Just a little theory.

Dahl M for Mathilda

I was pretty interested when I first heard of a musical version of Roald Dahl's Mathilda, especially when Tim Minchin was named as the songwriter. It seemed like a terrific match of author and subject. It still does.

But this report from the Telegraph's Serena Allott is a bit of a worry. Here's the show's book writer Dennis Kelly:

"'I'd never written a musical,' Kelly says. 'I don't particularly like
musicals.'"

You hear a lot of this from new musical writers and I never really understand it. No first-time playwright advertises their play by telling reporters that "well, to be honest, theatre's not really my bag, I'm afraid". If you don't like musicals, don't write 'em.
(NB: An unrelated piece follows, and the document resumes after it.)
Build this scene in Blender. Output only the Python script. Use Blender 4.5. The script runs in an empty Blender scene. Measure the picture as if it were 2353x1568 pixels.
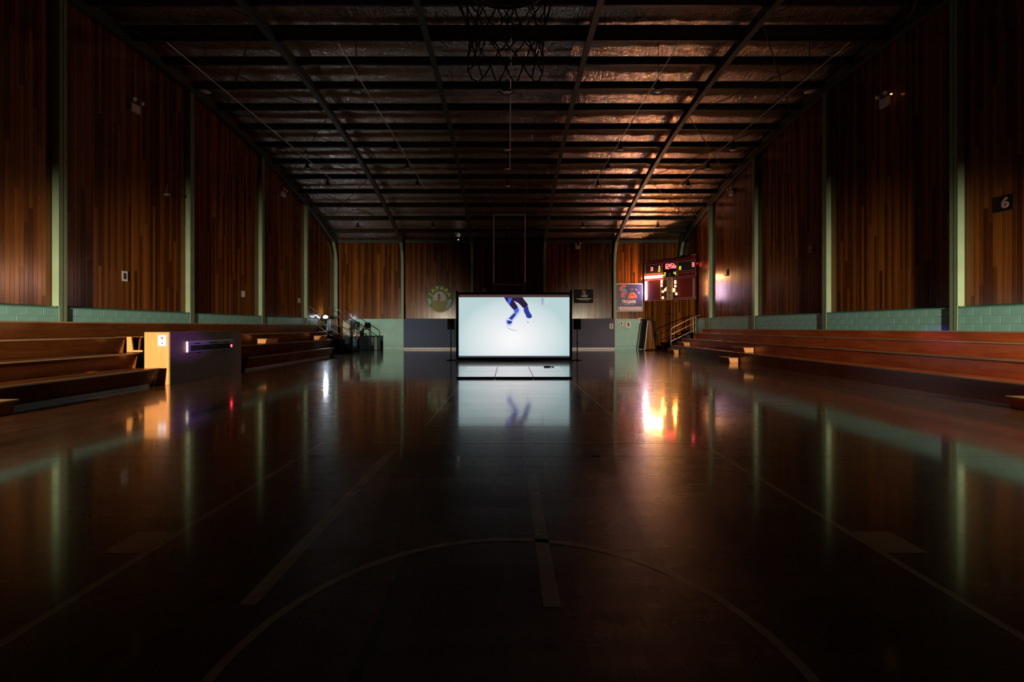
import bpy, math, random
from mathutils import Vector, Matrix
random.seed(7)
R = math.radians
C = bpy.context.scene.collection
sc = bpy.context.scene

# ------------------------------------------------------------------ camera, world, lights, exposure
F = 1046.0            # focal length in pixels of the 2353 px wide frame
CX, CY = 1168.0, 752.0
H = 1.44              # eye height
D = 29.5              # far wall
XL, XR = -11.17, 11.17
YN = -3.0             # wall behind the camera
cam = bpy.data.cameras.new('camera')
cam.sensor_width = 36.0
cam.lens = 36.0 * F / 2353.0
cam.shift_x = (1176.5 - CX) / 2353.0
cam.shift_y = -(784.0 - CY) / 2353.0
cam.clip_end = 200
cam_o = bpy.data.objects.new('camera', cam)
cam_o.location = (0, 0, H)
cam_o.rotation_euler = (R(90), 0, 0)
C.objects.link(cam_o)
sc.camera = cam_o

w = bpy.data.worlds.new('night')
w.use_nodes = True
w.node_tree.nodes['Background'].inputs[0].default_value = (0.02, 0.015, 0.02, 1)
w.node_tree.nodes['Background'].inputs[1].default_value = 0.02
sc.world = w
sc.view_settings.view_transform = 'Standard'
sc.view_settings.look = 'None'
sc.view_settings.gamma = 1.0
sc.view_settings.exposure = 0.0
sc.view_settings.use_curve_mapping = False
sc.cycles.use_denoising = True
sc.cycles.sample_clamp_indirect = 3.0
sc.cycles.sample_clamp_direct = 0.0
sc.cycles.max_bounces = 6
sc.cycles.diffuse_bounces = 1
sc.cycles.glossy_bounces = 4
sc.cycles.transmission_bounces = 4
sc.cycles.caustics_reflective = False
sc.cycles.caustics_refractive = False


def spot(name, loc, target, power, col, size, blend, rad=0.08, sx=1.0):
    l = bpy.data.lights.new(name, 'SPOT')
    l.energy = power
    l.color = col
    l.spot_size = R(size)
    l.spot_blend = blend
    l.shadow_soft_size = rad
    o = bpy.data.objects.new(name, l)
    o.location = loc
    d = Vector(target) - Vector(loc)
    o.rotation_euler = d.to_track_quat('-Z', 'Y').to_euler()
    o.scale = (sx, 1, 1)
    C.objects.link(o)
    return o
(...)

"Kelly admits that he initially assumed that the collaboration would entail him writing the play and plonking Minchin’s songs into it where he saw fit. 'Slowly I began to understand that the songs had to tell the story as much as the dialogue.'"

It doesn't exactly fill you with confidence. You're opening a new musical with a book writer who doesn't like musicals and who only recently realized that songs are an important part of the storytelling. Hmm.

British writers often give this impression of underestimating musicals, apparently unaware of the thatrical tradition from Show Boat to Phantom and thinking that all you really need's some flash sets and some catchy tunes, then sit back and enjoy your percentage. The idea that musicals are actually written, as opposed to merely produced, seems like a novelty.

Perhaps this is being unfair but that's often my impression. I suspect it's because, even now, when the West End is choca with musicals, there's still not what you could call a tradition of musicals in British theatre. For the most part British theatre is the spoken word; musicals are, at best, a bit of fun. They're just not in the blood in quite the way that they are on Broadway.

Now sometimes tradition can be overbearing and ignorance a virtue and I honestly hope that Mathilda is just such a case. And that Dennis Kelly has changed his mind.